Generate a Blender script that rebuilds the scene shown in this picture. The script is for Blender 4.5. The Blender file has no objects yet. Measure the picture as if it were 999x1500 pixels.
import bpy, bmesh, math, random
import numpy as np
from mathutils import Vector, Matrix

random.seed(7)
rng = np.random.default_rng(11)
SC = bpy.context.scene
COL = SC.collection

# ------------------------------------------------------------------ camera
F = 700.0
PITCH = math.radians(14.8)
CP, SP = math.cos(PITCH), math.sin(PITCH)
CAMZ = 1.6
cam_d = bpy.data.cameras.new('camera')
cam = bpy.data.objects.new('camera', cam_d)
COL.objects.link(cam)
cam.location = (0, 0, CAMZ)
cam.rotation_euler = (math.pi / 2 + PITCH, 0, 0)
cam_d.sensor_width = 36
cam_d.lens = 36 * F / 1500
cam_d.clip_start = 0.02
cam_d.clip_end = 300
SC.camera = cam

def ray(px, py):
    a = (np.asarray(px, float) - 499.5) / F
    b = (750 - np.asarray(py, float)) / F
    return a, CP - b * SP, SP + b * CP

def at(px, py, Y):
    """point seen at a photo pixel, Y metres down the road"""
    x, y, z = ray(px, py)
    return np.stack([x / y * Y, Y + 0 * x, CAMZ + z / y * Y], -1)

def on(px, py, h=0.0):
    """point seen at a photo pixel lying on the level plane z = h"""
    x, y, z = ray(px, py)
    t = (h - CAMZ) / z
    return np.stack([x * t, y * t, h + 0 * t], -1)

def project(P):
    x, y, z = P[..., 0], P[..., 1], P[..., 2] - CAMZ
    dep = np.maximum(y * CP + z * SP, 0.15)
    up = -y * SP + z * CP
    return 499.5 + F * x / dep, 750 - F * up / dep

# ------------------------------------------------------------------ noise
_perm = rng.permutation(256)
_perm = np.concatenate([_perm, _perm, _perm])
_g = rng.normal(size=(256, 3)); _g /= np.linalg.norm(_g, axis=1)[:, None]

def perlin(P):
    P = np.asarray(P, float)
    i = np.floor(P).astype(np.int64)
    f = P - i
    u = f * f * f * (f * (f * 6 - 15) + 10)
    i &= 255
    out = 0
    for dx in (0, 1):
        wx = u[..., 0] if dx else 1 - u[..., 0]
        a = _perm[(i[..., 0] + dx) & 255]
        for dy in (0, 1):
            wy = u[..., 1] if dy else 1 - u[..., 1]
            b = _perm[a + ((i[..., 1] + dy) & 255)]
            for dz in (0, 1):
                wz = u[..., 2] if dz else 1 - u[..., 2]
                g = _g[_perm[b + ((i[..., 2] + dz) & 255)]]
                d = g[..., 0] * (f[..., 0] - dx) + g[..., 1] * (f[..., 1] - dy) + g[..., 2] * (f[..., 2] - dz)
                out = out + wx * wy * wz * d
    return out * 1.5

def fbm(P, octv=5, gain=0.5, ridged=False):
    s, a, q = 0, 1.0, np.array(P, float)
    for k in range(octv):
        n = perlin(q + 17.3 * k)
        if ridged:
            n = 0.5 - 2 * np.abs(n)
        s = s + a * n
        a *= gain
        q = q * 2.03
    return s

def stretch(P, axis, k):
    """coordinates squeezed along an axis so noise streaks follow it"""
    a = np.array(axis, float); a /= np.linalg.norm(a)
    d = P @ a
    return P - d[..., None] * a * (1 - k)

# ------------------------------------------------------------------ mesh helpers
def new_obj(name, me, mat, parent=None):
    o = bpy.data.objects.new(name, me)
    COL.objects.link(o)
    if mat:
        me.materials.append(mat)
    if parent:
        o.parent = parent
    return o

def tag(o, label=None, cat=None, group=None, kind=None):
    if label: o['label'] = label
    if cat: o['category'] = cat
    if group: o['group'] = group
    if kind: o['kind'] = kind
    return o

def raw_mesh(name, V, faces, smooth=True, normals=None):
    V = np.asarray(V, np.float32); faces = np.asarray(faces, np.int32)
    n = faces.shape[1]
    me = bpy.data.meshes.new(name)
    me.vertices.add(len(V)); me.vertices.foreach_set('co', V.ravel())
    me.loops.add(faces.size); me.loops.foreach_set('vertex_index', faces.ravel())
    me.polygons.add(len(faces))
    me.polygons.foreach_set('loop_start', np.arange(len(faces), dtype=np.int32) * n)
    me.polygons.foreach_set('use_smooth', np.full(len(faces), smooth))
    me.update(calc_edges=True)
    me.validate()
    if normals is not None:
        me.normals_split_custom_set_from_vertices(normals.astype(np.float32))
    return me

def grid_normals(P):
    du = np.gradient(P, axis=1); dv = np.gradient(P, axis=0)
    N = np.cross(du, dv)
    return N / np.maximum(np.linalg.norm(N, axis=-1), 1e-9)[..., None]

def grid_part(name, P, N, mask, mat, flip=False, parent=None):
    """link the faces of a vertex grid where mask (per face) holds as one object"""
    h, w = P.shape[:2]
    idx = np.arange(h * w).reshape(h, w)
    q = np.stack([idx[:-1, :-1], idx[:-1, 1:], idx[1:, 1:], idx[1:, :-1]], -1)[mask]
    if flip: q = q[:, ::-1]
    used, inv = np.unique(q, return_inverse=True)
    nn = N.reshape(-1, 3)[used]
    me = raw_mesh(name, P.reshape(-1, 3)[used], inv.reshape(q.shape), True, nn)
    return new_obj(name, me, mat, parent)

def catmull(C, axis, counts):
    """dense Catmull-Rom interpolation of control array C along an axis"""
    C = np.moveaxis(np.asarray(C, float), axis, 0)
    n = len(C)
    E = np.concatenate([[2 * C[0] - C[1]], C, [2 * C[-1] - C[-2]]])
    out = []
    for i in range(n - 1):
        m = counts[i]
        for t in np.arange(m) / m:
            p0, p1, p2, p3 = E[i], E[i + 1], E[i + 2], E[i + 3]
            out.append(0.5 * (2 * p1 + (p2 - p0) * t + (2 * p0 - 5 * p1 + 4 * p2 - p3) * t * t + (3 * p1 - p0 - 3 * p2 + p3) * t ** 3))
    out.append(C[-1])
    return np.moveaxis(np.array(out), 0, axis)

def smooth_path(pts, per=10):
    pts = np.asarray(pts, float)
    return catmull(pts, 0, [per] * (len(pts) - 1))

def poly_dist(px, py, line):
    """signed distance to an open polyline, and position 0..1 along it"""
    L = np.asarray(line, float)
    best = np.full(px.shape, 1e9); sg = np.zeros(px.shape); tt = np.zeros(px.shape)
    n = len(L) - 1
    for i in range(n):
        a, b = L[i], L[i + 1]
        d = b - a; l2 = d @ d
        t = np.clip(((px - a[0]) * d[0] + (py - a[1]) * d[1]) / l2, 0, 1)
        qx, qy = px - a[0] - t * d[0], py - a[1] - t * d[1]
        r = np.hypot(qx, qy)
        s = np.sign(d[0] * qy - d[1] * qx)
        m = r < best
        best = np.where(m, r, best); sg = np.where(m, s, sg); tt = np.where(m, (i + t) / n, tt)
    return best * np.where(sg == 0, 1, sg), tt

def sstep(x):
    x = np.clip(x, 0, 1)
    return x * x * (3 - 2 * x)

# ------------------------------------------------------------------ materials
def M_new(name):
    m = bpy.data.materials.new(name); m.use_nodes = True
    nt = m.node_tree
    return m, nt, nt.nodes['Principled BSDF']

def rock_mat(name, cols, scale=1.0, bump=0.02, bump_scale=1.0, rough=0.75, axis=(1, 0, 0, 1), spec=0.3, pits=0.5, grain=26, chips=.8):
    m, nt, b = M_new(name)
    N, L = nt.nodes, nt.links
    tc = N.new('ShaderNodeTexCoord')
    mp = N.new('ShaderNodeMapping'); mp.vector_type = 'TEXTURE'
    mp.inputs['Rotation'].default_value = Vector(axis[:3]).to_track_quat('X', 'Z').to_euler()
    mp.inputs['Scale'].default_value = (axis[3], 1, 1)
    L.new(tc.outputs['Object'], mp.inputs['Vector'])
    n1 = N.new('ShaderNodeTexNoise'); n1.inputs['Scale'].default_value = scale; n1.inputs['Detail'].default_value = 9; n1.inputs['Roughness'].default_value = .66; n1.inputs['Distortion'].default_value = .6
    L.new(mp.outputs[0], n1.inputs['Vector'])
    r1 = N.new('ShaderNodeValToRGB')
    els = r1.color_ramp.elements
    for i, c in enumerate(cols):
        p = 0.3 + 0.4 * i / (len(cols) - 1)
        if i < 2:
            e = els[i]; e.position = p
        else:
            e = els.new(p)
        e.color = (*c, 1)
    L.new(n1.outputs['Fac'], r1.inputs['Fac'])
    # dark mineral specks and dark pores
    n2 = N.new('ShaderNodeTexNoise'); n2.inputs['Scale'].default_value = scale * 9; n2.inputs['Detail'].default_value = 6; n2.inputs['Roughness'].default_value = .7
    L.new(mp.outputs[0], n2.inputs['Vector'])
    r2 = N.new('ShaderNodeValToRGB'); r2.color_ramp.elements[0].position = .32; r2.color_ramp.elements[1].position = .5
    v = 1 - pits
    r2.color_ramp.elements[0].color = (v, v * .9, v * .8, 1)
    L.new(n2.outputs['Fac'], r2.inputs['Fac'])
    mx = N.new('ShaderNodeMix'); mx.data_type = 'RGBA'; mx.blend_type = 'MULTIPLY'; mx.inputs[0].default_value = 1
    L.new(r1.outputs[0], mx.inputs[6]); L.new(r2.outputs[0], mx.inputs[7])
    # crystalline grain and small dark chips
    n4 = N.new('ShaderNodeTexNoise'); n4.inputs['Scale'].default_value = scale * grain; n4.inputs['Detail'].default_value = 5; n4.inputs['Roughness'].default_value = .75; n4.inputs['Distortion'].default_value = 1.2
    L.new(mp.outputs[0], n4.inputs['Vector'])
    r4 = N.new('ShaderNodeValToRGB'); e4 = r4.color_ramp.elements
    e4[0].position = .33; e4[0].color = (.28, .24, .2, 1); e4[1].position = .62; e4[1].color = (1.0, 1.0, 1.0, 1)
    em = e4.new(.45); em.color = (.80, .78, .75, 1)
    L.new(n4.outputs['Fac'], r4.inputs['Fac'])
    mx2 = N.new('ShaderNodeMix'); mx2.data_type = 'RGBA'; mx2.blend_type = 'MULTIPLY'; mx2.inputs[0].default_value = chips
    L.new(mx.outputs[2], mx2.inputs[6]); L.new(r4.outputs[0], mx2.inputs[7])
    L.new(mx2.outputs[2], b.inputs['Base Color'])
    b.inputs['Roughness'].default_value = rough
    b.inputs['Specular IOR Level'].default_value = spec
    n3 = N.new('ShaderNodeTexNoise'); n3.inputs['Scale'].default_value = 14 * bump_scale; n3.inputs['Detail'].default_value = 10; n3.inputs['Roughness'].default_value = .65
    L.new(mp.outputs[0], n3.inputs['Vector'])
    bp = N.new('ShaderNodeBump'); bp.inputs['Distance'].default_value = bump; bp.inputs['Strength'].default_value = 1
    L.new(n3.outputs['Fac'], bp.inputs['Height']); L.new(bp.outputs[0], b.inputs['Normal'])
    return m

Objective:
Exactly repeat the lines running from the top of the listing to the line bearing "return np.stack([x /", both of those lines included, and only them.

Written solution:
Generate a Blender script that rebuilds the scene shown in this picture. The script is for Blender 4.5. The Blender file has no objects yet. Measure the picture as if it were 999x1500 pixels.
import bpy, bmesh, math, random
import numpy as np
from mathutils import Vector, Matrix

random.seed(7)
rng = np.random.default_rng(11)
SC = bpy.context.scene
COL = SC.collection

# ------------------------------------------------------------------ camera
F = 700.0
PITCH = math.radians(14.8)
CP, SP = math.cos(PITCH), math.sin(PITCH)
CAMZ = 1.6
cam_d = bpy.data.cameras.new('camera')
cam = bpy.data.objects.new('camera', cam_d)
COL.objects.link(cam)
cam.location = (0, 0, CAMZ)
cam.rotation_euler = (math.pi / 2 + PITCH, 0, 0)
cam_d.sensor_width = 36
cam_d.lens = 36 * F / 1500
cam_d.clip_start = 0.02
cam_d.clip_end = 300
SC.camera = cam

def ray(px, py):
    a = (np.asarray(px, float) - 499.5) / F
    b = (750 - np.asarray(py, float)) / F
    return a, CP - b * SP, SP + b * CP

def at(px, py, Y):
    """point seen at a photo pixel, Y metres down the road"""
    x, y, z = ray(px, py)
    return np.stack([x / y * Y, Y + 0 * x, CAMZ + z / y * Y], -1)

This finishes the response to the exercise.